-- Data start --

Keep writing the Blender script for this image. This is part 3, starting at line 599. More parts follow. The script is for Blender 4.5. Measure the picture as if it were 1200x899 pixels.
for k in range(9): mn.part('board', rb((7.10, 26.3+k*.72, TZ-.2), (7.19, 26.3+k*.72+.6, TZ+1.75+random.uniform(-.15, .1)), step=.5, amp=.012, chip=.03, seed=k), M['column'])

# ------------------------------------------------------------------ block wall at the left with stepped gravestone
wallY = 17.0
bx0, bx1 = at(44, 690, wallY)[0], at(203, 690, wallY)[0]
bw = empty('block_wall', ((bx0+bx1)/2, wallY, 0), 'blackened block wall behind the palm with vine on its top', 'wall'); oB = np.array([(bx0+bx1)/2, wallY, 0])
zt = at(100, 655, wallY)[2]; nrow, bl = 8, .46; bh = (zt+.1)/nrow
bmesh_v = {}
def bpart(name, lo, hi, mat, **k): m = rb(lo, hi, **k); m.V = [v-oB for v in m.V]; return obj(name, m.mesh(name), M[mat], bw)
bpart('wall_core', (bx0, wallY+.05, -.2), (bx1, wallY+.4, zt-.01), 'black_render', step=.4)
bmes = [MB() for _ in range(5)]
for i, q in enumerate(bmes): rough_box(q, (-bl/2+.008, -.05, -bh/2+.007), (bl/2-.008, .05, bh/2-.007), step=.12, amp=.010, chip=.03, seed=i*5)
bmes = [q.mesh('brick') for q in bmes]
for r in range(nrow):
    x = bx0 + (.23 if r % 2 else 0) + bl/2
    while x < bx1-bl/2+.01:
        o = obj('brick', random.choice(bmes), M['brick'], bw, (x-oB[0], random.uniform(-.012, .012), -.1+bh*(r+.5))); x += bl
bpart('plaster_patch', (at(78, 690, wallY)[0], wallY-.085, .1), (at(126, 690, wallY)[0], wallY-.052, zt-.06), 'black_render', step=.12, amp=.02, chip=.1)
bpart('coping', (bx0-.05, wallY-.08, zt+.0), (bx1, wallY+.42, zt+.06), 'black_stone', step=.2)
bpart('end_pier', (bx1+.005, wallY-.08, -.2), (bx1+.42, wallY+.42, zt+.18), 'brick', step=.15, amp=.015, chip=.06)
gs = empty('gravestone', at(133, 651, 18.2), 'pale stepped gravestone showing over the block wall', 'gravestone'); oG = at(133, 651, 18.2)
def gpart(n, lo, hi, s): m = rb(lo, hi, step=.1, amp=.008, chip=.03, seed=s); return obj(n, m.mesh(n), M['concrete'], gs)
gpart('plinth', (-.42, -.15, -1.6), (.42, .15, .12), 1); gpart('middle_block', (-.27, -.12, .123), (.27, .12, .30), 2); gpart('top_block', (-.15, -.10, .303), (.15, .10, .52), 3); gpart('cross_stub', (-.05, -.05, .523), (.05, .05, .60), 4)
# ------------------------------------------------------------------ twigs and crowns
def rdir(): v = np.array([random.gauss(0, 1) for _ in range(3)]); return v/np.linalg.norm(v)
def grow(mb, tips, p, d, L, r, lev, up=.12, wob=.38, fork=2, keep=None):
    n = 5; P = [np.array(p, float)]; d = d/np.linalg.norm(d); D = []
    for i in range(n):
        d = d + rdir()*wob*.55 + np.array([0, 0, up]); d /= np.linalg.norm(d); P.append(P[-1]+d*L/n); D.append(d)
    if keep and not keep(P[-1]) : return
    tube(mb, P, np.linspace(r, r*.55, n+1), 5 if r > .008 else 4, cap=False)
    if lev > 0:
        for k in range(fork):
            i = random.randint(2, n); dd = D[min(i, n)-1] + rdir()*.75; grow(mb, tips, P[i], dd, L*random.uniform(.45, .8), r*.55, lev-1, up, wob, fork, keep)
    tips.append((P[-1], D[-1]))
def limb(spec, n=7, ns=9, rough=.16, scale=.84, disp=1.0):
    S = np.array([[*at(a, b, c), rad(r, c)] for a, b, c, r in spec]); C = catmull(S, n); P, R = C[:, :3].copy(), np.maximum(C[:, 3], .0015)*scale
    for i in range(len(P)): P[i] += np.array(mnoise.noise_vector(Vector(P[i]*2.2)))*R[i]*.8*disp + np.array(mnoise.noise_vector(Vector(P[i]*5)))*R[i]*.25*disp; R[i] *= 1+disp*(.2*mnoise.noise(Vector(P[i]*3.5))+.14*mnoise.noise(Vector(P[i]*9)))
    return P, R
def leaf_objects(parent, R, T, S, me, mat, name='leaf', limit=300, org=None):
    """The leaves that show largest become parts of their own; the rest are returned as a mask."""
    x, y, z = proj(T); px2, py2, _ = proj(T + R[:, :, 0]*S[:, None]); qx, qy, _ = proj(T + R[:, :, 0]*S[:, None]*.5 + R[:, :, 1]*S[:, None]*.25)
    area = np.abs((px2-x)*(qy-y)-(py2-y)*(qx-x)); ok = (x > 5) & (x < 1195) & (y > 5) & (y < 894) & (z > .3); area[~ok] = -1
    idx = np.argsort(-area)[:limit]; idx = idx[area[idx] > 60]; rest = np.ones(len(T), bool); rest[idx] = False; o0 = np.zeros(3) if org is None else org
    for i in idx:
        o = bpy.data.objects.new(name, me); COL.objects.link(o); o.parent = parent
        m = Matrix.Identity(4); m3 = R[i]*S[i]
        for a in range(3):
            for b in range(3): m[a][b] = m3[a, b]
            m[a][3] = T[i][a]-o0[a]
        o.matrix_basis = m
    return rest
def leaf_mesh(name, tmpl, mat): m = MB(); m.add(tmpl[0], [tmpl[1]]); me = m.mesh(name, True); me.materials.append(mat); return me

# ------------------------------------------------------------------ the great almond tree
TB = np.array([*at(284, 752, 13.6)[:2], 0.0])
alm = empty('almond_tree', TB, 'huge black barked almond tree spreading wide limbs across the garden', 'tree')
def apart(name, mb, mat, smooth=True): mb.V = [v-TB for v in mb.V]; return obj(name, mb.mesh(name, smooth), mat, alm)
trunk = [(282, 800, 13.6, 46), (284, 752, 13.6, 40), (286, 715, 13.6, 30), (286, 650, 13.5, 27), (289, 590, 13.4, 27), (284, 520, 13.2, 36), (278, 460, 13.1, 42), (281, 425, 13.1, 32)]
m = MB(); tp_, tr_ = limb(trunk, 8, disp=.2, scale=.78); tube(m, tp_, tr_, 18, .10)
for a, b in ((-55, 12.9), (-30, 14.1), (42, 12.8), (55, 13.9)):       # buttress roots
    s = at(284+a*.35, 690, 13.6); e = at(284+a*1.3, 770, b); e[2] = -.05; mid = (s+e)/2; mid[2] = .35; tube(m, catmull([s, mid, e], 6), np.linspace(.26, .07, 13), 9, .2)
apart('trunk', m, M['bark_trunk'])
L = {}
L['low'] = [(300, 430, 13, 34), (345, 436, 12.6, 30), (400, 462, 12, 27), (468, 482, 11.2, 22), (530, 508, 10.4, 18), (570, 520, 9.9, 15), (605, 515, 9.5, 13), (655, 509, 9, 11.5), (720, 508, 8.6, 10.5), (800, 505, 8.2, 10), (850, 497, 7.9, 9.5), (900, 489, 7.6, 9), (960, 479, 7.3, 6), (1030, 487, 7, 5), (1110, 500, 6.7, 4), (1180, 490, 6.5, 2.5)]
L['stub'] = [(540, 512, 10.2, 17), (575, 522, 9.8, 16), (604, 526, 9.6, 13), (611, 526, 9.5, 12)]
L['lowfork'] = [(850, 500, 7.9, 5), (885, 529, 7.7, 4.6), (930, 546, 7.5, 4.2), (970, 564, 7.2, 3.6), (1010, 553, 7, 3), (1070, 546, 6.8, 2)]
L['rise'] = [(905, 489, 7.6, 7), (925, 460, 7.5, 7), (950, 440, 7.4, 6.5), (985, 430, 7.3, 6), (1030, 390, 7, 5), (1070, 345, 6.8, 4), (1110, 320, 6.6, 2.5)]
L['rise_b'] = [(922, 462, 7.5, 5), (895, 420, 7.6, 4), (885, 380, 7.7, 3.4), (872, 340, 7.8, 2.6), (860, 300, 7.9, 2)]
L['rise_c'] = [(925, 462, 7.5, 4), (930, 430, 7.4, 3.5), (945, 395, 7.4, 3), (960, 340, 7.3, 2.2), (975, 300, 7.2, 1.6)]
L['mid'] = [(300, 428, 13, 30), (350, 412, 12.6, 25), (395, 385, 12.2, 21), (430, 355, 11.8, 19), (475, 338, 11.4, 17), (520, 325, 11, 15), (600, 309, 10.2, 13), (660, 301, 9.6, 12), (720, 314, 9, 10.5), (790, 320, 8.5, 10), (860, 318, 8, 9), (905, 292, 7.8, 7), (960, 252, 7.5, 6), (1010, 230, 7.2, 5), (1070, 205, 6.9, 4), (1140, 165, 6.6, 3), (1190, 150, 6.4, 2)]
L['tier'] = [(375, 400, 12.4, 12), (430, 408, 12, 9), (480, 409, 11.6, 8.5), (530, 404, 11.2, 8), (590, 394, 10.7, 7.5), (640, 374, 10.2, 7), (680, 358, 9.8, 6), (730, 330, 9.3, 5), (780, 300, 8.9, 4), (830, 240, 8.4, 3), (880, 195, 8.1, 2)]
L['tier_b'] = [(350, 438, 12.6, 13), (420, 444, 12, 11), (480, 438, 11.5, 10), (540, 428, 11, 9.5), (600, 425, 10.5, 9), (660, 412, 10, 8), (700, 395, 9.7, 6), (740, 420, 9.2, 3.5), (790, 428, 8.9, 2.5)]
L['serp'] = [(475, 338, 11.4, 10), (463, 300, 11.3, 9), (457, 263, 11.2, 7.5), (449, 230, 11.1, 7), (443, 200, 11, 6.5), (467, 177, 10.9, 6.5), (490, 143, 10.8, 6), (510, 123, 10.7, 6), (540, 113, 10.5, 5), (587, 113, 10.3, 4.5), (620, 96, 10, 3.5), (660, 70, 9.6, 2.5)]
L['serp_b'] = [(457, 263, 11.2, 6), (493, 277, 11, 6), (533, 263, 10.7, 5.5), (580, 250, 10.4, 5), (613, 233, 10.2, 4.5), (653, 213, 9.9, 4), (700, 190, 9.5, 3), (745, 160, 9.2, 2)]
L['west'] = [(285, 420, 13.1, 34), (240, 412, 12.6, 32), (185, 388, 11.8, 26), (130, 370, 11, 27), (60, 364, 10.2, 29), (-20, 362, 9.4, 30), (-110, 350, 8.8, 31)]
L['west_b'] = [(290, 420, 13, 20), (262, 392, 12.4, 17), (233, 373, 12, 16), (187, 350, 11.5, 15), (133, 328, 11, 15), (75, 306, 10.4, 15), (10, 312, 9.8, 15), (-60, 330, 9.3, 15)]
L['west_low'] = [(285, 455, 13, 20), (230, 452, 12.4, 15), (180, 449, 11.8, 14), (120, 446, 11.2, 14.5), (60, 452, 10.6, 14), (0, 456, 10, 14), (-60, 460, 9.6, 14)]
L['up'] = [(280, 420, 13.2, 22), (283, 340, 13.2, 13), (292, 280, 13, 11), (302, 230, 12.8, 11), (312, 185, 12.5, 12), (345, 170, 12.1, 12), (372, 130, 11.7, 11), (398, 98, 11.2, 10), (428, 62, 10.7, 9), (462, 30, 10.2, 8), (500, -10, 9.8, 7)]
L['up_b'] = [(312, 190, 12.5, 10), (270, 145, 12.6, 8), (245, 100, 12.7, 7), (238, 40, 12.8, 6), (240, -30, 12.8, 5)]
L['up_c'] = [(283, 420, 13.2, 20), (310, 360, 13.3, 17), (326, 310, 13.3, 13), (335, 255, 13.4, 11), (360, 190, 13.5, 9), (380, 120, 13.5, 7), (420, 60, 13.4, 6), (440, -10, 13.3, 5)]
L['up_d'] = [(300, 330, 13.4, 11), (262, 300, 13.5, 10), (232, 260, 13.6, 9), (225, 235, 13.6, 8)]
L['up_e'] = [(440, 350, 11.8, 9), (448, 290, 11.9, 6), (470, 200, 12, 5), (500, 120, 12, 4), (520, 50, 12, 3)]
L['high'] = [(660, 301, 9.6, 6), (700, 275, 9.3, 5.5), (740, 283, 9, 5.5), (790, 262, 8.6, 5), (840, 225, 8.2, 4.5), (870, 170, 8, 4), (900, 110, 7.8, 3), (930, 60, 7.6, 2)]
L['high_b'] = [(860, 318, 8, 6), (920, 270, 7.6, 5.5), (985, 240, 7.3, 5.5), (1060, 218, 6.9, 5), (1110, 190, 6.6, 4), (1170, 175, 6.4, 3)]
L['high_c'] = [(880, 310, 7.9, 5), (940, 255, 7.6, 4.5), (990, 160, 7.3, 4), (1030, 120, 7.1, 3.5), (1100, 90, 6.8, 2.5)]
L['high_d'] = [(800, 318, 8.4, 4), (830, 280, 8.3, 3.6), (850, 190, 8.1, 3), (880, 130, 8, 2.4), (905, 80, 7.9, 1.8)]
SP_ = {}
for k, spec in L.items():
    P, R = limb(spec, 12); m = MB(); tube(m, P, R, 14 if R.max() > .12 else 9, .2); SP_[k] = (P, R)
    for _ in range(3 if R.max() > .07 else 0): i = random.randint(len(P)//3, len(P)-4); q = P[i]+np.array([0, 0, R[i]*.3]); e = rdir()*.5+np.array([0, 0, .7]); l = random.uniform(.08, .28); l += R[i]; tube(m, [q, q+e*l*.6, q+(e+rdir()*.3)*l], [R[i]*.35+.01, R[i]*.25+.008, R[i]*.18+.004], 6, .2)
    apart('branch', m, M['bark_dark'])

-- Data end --
-- Data start --

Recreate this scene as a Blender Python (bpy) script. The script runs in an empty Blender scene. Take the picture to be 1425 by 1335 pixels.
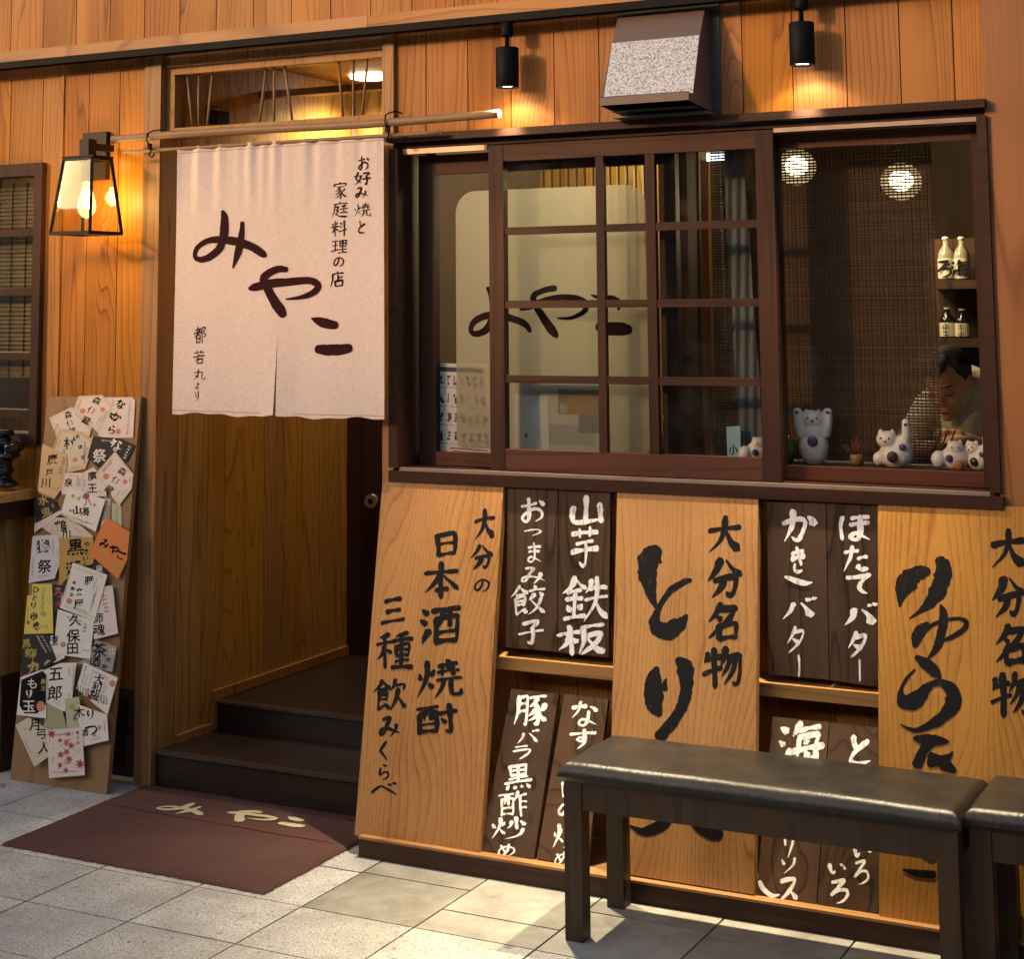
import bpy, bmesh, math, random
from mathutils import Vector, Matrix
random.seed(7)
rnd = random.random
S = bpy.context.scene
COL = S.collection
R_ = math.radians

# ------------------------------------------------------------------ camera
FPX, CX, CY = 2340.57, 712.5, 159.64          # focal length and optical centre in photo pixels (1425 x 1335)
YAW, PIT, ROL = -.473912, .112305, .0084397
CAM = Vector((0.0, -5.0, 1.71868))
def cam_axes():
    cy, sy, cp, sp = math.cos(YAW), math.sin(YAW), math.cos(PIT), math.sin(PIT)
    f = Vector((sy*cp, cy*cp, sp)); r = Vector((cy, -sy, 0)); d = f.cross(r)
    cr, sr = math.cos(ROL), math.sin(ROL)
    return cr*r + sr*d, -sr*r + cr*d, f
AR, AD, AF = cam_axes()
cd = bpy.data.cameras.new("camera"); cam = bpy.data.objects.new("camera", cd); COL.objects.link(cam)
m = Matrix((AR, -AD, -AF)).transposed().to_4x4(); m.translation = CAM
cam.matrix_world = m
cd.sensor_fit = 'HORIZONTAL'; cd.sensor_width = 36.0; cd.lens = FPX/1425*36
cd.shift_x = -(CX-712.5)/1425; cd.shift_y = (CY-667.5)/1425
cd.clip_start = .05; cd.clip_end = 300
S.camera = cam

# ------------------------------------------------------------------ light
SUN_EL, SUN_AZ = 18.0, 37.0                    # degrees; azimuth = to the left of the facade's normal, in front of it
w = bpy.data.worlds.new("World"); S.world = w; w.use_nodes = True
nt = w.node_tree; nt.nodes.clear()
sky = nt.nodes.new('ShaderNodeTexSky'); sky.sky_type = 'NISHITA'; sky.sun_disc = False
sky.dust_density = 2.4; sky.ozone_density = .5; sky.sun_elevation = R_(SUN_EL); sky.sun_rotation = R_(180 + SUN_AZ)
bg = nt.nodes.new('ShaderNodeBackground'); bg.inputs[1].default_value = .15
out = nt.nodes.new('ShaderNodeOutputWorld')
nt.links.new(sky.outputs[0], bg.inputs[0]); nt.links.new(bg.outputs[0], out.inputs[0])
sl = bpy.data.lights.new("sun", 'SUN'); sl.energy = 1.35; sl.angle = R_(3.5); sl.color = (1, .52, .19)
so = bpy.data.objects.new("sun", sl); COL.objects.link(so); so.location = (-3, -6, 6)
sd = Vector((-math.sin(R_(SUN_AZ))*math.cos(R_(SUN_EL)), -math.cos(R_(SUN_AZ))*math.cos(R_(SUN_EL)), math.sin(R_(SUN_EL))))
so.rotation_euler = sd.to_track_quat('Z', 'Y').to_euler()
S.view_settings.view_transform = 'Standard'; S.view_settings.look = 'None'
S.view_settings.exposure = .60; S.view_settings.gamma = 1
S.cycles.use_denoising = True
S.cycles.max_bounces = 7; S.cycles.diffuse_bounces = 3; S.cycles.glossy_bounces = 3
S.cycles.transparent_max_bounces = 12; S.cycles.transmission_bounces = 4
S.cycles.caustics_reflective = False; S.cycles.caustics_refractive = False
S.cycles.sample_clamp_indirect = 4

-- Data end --
-- Data start --

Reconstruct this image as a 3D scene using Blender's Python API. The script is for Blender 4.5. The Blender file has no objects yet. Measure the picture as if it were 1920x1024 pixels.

-- Data end --

Exactly the lines from the line with "Keep writing the" to the line with "chip=.03, seed=k), M['column'])", both included, are to be extracted, and no others.

§ Problem solution
Keep writing the Blender script for this image. This is part 3, starting at line 599. More parts follow. The script is for Blender 4.5. Measure the picture as if it were 1200x899 pixels.
for k in range(9): mn.part('board', rb((7.10, 26.3+k*.72, TZ-.2), (7.19, 26.3+k*.72+.6, TZ+1.75+random.uniform(-.15, .1)), step=.5, amp=.012, chip=.03, seed=k), M['column'])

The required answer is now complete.